**Required work**.
You are to retype all of the data exactly as it appears.

___ Raw data ___

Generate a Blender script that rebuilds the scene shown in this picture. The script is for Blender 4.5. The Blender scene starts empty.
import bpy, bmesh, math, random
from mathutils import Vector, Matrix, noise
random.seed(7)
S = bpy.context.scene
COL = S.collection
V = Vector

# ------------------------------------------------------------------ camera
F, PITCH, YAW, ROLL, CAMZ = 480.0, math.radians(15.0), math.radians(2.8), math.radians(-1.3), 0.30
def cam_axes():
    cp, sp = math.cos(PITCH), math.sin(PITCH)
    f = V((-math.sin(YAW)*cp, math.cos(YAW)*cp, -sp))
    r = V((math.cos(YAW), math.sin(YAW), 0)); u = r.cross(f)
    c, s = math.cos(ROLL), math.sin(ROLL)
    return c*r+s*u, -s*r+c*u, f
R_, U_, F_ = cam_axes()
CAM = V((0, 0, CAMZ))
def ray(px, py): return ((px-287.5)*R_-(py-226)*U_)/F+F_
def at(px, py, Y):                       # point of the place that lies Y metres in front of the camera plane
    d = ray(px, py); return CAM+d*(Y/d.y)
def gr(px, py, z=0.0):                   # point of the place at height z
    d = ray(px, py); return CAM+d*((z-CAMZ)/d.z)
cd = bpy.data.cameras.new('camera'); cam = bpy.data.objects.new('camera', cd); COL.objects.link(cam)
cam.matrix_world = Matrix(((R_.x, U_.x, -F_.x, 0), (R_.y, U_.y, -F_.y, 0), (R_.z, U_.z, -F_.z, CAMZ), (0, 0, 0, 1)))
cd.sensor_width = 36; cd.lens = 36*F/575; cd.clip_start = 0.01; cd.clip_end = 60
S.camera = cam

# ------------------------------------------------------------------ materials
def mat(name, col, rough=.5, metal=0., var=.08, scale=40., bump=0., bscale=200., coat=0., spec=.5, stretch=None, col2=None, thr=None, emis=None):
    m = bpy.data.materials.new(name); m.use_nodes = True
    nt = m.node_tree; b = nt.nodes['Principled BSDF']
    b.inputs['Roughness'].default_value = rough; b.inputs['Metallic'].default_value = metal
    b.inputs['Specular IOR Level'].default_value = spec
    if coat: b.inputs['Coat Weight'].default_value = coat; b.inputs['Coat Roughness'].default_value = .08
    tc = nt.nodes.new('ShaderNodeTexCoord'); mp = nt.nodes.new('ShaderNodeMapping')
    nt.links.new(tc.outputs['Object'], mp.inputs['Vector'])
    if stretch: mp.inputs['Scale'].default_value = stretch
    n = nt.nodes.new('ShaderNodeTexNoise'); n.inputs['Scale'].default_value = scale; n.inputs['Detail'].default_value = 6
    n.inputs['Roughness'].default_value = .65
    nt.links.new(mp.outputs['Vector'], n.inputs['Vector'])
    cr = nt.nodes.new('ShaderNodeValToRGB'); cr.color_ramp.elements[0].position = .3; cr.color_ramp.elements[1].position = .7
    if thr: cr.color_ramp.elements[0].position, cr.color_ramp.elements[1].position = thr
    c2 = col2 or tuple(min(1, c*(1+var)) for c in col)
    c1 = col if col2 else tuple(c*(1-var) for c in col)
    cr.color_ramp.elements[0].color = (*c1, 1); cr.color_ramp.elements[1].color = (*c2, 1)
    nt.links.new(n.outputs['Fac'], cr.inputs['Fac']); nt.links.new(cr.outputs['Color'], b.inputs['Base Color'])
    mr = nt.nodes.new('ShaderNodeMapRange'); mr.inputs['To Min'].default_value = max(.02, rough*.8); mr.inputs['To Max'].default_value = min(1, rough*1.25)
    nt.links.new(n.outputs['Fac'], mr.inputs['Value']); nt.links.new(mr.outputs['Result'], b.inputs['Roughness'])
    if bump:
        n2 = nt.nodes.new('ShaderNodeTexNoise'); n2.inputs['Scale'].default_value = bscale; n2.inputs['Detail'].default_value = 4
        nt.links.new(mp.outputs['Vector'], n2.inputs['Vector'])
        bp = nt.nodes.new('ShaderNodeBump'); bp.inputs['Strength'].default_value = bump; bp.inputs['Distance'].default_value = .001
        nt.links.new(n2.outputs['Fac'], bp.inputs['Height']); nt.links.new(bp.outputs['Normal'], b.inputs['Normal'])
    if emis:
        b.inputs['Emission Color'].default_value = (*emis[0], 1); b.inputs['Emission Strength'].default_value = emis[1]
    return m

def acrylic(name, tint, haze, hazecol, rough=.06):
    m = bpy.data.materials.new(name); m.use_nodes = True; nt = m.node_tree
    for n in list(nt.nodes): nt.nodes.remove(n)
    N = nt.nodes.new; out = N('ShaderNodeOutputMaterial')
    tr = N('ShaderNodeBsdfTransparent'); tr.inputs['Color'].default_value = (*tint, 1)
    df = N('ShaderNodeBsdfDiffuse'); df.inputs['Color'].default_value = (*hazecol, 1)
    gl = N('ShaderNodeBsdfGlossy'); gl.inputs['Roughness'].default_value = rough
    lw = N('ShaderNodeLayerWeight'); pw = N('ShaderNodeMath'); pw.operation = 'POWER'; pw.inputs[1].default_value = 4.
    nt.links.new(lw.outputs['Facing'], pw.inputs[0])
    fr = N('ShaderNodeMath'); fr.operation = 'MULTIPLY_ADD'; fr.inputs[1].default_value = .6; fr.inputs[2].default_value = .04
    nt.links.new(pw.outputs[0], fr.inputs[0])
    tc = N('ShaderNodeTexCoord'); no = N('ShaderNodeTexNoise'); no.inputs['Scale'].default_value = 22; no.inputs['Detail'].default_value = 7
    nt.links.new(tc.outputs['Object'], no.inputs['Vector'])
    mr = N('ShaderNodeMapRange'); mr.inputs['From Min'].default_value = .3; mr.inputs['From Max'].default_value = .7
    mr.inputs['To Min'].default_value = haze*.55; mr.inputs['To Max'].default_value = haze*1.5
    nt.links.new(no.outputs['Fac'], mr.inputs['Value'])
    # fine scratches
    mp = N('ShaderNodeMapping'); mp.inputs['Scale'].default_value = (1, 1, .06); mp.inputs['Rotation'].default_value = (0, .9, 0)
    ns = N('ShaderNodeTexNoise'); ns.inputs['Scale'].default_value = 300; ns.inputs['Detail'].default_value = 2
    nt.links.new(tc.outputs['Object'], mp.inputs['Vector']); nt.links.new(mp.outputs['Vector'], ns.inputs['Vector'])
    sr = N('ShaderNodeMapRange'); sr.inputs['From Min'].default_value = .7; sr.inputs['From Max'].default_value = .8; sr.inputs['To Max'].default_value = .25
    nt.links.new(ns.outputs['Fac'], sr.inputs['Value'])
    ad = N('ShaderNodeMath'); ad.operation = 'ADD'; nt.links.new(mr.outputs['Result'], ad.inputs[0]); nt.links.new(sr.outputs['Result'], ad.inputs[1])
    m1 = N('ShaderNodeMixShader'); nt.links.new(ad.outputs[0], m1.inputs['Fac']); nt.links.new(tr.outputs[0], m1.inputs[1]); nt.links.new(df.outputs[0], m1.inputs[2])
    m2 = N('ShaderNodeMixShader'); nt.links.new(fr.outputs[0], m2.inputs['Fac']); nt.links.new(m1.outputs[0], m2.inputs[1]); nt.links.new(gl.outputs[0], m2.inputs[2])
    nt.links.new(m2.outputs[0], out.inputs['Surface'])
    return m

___

**Output**.
Generate a Blender script that rebuilds the scene shown in this picture. The script is for Blender 4.5. The Blender scene starts empty.
import bpy, bmesh, math, random
from mathutils import Vector, Matrix, noise
random.seed(7)
S = bpy.context.scene
COL = S.collection
V = Vector

# ------------------------------------------------------------------ camera
F, PITCH, YAW, ROLL, CAMZ = 480.0, math.radians(15.0), math.radians(2.8), math.radians(-1.3), 0.30
def cam_axes():
    cp, sp = math.cos(PITCH), math.sin(PITCH)
    f = V((-math.sin(YAW)*cp, math.cos(YAW)*cp, -sp))
    r = V((math.cos(YAW), math.sin(YAW), 0)); u = r.cross(f)
    c, s = math.cos(ROLL), math.sin(ROLL)
    return c*r+s*u, -s*r+c*u, f
R_, U_, F_ = cam_axes()
CAM = V((0, 0, CAMZ))
def ray(px, py): return ((px-287.5)*R_-(py-226)*U_)/F+F_
def at(px, py, Y):                       # point of the place that lies Y metres in front of the camera plane
    d = ray(px, py); return CAM+d*(Y/d.y)
def gr(px, py, z=0.0):                   # point of the place at height z
    d = ray(px, py); return CAM+d*((z-CAMZ)/d.z)
cd = bpy.data.cameras.new('camera'); cam = bpy.data.objects.new('camera', cd); COL.objects.link(cam)
cam.matrix_world = Matrix(((R_.x, U_.x, -F_.x, 0), (R_.y, U_.y, -F_.y, 0), (R_.z, U_.z, -F_.z, CAMZ), (0, 0, 0, 1)))
cd.sensor_width = 36; cd.lens = 36*F/575; cd.clip_start = 0.01; cd.clip_end = 60
S.camera = cam

# ------------------------------------------------------------------ materials
def mat(name, col, rough=.5, metal=0., var=.08, scale=40., bump=0., bscale=200., coat=0., spec=.5, stretch=None, col2=None, thr=None, emis=None):
    m = bpy.data.materials.new(name); m.use_nodes = True
    nt = m.node_tree; b = nt.nodes['Principled BSDF']
    b.inputs['Roughness'].default_value = rough; b.inputs['Metallic'].default_value = metal
    b.inputs['Specular IOR Level'].default_value = spec
    if coat: b.inputs['Coat Weight'].default_value = coat; b.inputs['Coat Roughness'].default_value = .08
    tc = nt.nodes.new('ShaderNodeTexCoord'); mp = nt.nodes.new('ShaderNodeMapping')
    nt.links.new(tc.outputs['Object'], mp.inputs['Vector'])
    if stretch: mp.inputs['Scale'].default_value = stretch
    n = nt.nodes.new('ShaderNodeTexNoise'); n.inputs['Scale'].default_value = scale; n.inputs['Detail'].default_value = 6
    n.inputs['Roughness'].default_value = .65
    nt.links.new(mp.outputs['Vector'], n.inputs['Vector'])
    cr = nt.nodes.new('ShaderNodeValToRGB'); cr.color_ramp.elements[0].position = .3; cr.color_ramp.elements[1].position = .7
    if thr: cr.color_ramp.elements[0].position, cr.color_ramp.elements[1].position = thr
    c2 = col2 or tuple(min(1, c*(1+var)) for c in col)
    c1 = col if col2 else tuple(c*(1-var) for c in col)
    cr.color_ramp.elements[0].color = (*c1, 1); cr.color_ramp.elements[1].color = (*c2, 1)
    nt.links.new(n.outputs['Fac'], cr.inputs['Fac']); nt.links.new(cr.outputs['Color'], b.inputs['Base Color'])
    mr = nt.nodes.new('ShaderNodeMapRange'); mr.inputs['To Min'].default_value = max(.02, rough*.8); mr.inputs['To Max'].default_value = min(1, rough*1.25)
    nt.links.new(n.outputs['Fac'], mr.inputs['Value']); nt.links.new(mr.outputs['Result'], b.inputs['Roughness'])
    if bump:
        n2 = nt.nodes.new('ShaderNodeTexNoise'); n2.inputs['Scale'].default_value = bscale; n2.inputs['Detail'].default_value = 4
        nt.links.new(mp.outputs['Vector'], n2.inputs['Vector'])
        bp = nt.nodes.new('ShaderNodeBump'); bp.inputs['Strength'].default_value = bump; bp.inputs['Distance'].default_value = .001
        nt.links.new(n2.outputs['Fac'], bp.inputs['Height']); nt.links.new(bp.outputs['Normal'], b.inputs['Normal'])
    if emis:
        b.inputs['Emission Color'].default_value = (*emis[0], 1); b.inputs['Emission Strength'].default_value = emis[1]
    return m

def acrylic(name, tint, haze, hazecol, rough=.06):
    m = bpy.data.materials.new(name); m.use_nodes = True; nt = m.node_tree
    for n in list(nt.nodes): nt.nodes.remove(n)
    N = nt.nodes.new; out = N('ShaderNodeOutputMaterial')
    tr = N('ShaderNodeBsdfTransparent'); tr.inputs['Color'].default_value = (*tint, 1)
    df = N('ShaderNodeBsdfDiffuse'); df.inputs['Color'].default_value = (*hazecol, 1)
    gl = N('ShaderNodeBsdfGlossy'); gl.inputs['Roughness'].default_value = rough
    lw = N('ShaderNodeLayerWeight'); pw = N('ShaderNodeMath'); pw.operation = 'POWER'; pw.inputs[1].default_value = 4.
    nt.links.new(lw.outputs['Facing'], pw.inputs[0])
    fr = N('ShaderNodeMath'); fr.operation = 'MULTIPLY_ADD'; fr.inputs[1].default_value = .6; fr.inputs[2].default_value = .04
    nt.links.new(pw.outputs[0], fr.inputs[0])
    tc = N('ShaderNodeTexCoord'); no = N('ShaderNodeTexNoise'); no.inputs['Scale'].default_value = 22; no.inputs['Detail'].default_value = 7
    nt.links.new(tc.outputs['Object'], no.inputs['Vector'])
    mr = N('ShaderNodeMapRange'); mr.inputs['From Min'].default_value = .3; mr.inputs['From Max'].default_value = .7
    mr.inputs['To Min'].default_value = haze*.55; mr.inputs['To Max'].default_value = haze*1.5
    nt.links.new(no.outputs['Fac'], mr.inputs['Value'])
    # fine scratches
    mp = N('ShaderNodeMapping'); mp.inputs['Scale'].default_value = (1, 1, .06); mp.inputs['Rotation'].default_value = (0, .9, 0)
    ns = N('ShaderNodeTexNoise'); ns.inputs['Scale'].default_value = 300; ns.inputs['Detail'].default_value = 2
    nt.links.new(tc.outputs['Object'], mp.inputs['Vector']); nt.links.new(mp.outputs['Vector'], ns.inputs['Vector'])
    sr = N('ShaderNodeMapRange'); sr.inputs['From Min'].default_value = .7; sr.inputs['From Max'].default_value = .8; sr.inputs['To Max'].default_value = .25
    nt.links.new(ns.outputs['Fac'], sr.inputs['Value'])
    ad = N('ShaderNodeMath'); ad.operation = 'ADD'; nt.links.new(mr.outputs['Result'], ad.inputs[0]); nt.links.new(sr.outputs['Result'], ad.inputs[1])
    m1 = N('ShaderNodeMixShader'); nt.links.new(ad.outputs[0], m1.inputs['Fac']); nt.links.new(tr.outputs[0], m1.inputs[1]); nt.links.new(df.outputs[0], m1.inputs[2])
    m2 = N('ShaderNodeMixShader'); nt.links.new(fr.outputs[0], m2.inputs['Fac']); nt.links.new(m1.outputs[0], m2.inputs[1]); nt.links.new(gl.outputs[0], m2.inputs[2])
    nt.links.new(m2.outputs[0], out.inputs['Surface'])
    return m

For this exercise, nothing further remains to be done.